Impliquer et embarquer ses équipes
Troisième axe : embarquer ses équipes dans cette guerre d’un nouveau genre. La clé de la croissance est entre les mains des hommes et des femmes qui composent l’entreprise. Au-delà de travailler sur son leadership et sa stature de chef de guerre, le dirigeant sera attentif à communiquer régulièrement vers ses collaborateurs pour leur présenter la situation, le contexte économique, le début de solutions et ainsi lever les doutes, les craintes, et prévenir le désengagement.
Il est également important d’apprendre à écouter les retours et suggestions des équipes et du terrain qui sont souvent pleines de bons sens et très bonnes.
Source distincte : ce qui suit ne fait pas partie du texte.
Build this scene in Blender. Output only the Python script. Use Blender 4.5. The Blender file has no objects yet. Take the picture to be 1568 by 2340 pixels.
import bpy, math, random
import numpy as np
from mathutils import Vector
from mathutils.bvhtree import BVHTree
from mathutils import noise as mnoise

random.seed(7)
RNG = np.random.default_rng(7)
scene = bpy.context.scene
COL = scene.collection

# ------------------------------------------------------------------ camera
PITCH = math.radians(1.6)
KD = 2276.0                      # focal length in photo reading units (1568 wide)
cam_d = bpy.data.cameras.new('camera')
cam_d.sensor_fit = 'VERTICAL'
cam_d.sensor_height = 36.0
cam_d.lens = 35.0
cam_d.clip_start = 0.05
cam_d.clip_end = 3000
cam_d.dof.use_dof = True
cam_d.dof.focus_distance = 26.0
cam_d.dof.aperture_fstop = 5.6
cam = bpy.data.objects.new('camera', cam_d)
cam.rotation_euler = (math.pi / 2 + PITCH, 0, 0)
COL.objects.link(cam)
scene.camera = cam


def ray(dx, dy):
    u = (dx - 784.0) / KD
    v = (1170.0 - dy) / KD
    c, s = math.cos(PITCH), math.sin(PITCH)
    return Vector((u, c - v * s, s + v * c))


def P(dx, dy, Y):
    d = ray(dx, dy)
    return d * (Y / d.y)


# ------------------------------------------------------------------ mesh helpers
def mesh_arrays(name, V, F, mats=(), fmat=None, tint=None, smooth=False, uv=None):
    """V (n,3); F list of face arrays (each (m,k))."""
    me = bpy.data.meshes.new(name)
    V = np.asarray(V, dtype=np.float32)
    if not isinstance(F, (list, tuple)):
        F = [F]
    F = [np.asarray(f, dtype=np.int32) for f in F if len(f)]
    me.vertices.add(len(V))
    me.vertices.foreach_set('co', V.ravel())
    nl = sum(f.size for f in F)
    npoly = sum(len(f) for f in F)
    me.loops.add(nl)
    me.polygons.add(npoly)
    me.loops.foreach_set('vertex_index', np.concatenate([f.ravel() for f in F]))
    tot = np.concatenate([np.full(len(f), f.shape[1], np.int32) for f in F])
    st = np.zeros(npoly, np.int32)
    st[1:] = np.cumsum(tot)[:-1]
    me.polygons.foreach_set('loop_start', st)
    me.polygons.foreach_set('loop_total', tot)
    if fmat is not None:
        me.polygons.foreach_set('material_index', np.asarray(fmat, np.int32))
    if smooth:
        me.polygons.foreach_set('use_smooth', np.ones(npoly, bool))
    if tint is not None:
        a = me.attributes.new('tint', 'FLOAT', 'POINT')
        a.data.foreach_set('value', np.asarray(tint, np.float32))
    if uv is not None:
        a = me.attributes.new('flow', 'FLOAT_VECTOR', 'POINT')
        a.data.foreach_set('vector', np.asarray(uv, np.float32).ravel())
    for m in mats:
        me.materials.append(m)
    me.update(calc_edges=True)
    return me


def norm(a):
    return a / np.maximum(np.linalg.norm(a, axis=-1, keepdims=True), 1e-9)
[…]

C’est aussi une manière de les impliquer davantage dans l’entreprise et son avenir. Enfin, il gagnera aussi à s’appuyer sur un pair expérimenté ou un operating partner pour disposer d’un second point de vue de dirigeant sur la situation, les projets et les décisions à prendre.
Le temps presse. Même si les perspectives de croissance ont été un peu relevées début 2024, par exemple par le FMI en janvier ou la DG Trésor en mars[3], elles restent annoncées aux alentours de +3% pour les années qui viennent. Dans le même temps, les risques de défaillances s’accentuent. L’heure n’est donc plus à se voiler la face. Pour durer, les entreprises doivent revenir aux fondamentaux et préparer l’avenir. Car comme l’écrit le célèbre sage de l’art de la guerre, « celui qui excelle à résoudre les difficultés le fait avant qu’elles ne surviennent ».
Cyril Ferey
Operating partner chez I&S Adviser
[1] Source : France Invest – analyse des sorties réalisées par les fonds français de capital-investissement entre 2020 et 2021.